JOB
Copy the data below exactly.

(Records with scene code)
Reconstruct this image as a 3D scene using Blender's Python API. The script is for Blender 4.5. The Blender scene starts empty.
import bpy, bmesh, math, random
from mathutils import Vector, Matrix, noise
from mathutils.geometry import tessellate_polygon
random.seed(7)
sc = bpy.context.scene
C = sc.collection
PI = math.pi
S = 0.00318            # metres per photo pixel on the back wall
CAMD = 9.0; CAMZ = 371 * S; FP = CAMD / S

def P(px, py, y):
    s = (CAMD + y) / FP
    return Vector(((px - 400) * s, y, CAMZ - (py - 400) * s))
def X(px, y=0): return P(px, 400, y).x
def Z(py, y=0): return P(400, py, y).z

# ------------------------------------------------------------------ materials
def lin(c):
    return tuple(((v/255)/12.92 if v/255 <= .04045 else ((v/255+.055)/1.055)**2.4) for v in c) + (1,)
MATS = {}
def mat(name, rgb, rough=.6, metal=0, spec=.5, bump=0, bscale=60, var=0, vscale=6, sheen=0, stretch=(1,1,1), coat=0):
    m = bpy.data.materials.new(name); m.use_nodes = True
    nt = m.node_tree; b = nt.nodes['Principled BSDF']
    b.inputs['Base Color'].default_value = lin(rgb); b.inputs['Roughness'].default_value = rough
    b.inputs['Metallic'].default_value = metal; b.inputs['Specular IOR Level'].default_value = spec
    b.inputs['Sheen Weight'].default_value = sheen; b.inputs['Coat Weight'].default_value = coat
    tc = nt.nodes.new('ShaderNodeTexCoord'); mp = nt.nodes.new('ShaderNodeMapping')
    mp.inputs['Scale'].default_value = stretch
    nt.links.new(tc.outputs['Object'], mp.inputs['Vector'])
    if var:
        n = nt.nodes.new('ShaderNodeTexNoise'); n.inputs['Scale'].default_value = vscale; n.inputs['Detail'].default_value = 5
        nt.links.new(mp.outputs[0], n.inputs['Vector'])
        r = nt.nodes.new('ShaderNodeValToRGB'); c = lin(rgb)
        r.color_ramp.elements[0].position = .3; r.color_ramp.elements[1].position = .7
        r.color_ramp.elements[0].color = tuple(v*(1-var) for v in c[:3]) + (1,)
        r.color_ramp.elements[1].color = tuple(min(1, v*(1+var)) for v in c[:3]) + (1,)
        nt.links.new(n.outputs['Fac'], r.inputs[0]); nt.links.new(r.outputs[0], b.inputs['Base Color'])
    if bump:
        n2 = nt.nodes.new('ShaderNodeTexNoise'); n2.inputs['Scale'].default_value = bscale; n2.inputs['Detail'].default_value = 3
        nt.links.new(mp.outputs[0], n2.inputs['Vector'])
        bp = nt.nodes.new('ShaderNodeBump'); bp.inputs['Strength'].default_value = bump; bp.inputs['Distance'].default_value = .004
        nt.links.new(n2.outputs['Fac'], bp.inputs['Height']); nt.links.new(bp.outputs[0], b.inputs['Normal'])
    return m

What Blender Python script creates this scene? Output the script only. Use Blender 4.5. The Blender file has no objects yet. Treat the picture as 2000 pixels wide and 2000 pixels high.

CORRECT OUTPUT
Reconstruct this image as a 3D scene using Blender's Python API. The script is for Blender 4.5. The Blender scene starts empty.
import bpy, bmesh, math, random
from mathutils import Vector, Matrix, noise
from mathutils.geometry import tessellate_polygon
random.seed(7)
sc = bpy.context.scene
C = sc.collection
PI = math.pi
S = 0.00318            # metres per photo pixel on the back wall
CAMD = 9.0; CAMZ = 371 * S; FP = CAMD / S

def P(px, py, y):
    s = (CAMD + y) / FP
    return Vector(((px - 400) * s, y, CAMZ - (py - 400) * s))
def X(px, y=0): return P(px, 400, y).x
def Z(py, y=0): return P(400, py, y).z

# ------------------------------------------------------------------ materials
def lin(c):
    return tuple(((v/255)/12.92 if v/255 <= .04045 else ((v/255+.055)/1.055)**2.4) for v in c) + (1,)
MATS = {}
def mat(name, rgb, rough=.6, metal=0, spec=.5, bump=0, bscale=60, var=0, vscale=6, sheen=0, stretch=(1,1,1), coat=0):
    m = bpy.data.materials.new(name); m.use_nodes = True
    nt = m.node_tree; b = nt.nodes['Principled BSDF']
    b.inputs['Base Color'].default_value = lin(rgb); b.inputs['Roughness'].default_value = rough
    b.inputs['Metallic'].default_value = metal; b.inputs['Specular IOR Level'].default_value = spec
    b.inputs['Sheen Weight'].default_value = sheen; b.inputs['Coat Weight'].default_value = coat
    tc = nt.nodes.new('ShaderNodeTexCoord'); mp = nt.nodes.new('ShaderNodeMapping')
    mp.inputs['Scale'].default_value = stretch
    nt.links.new(tc.outputs['Object'], mp.inputs['Vector'])
    if var:
        n = nt.nodes.new('ShaderNodeTexNoise'); n.inputs['Scale'].default_value = vscale; n.inputs['Detail'].default_value = 5
        nt.links.new(mp.outputs[0], n.inputs['Vector'])
        r = nt.nodes.new('ShaderNodeValToRGB'); c = lin(rgb)
        r.color_ramp.elements[0].position = .3; r.color_ramp.elements[1].position = .7
        r.color_ramp.elements[0].color = tuple(v*(1-var) for v in c[:3]) + (1,)
        r.color_ramp.elements[1].color = tuple(min(1, v*(1+var)) for v in c[:3]) + (1,)
        nt.links.new(n.outputs['Fac'], r.inputs[0]); nt.links.new(r.outputs[0], b.inputs['Base Color'])
    if bump:
        n2 = nt.nodes.new('ShaderNodeTexNoise'); n2.inputs['Scale'].default_value = bscale; n2.inputs['Detail'].default_value = 3
        nt.links.new(mp.outputs[0], n2.inputs['Vector'])
        bp = nt.nodes.new('ShaderNodeBump'); bp.inputs['Strength'].default_value = bump; bp.inputs['Distance'].default_value = .004
        nt.links.new(n2.outputs['Fac'], bp.inputs['Height']); nt.links.new(bp.outputs[0], b.inputs['Normal'])
    return m

What Blender Python script creates this scene? Output the script only. Use Blender 4.5. The Blender file has no objects yet. Treat the picture as 2000 pixels wide and 2000 pixels high.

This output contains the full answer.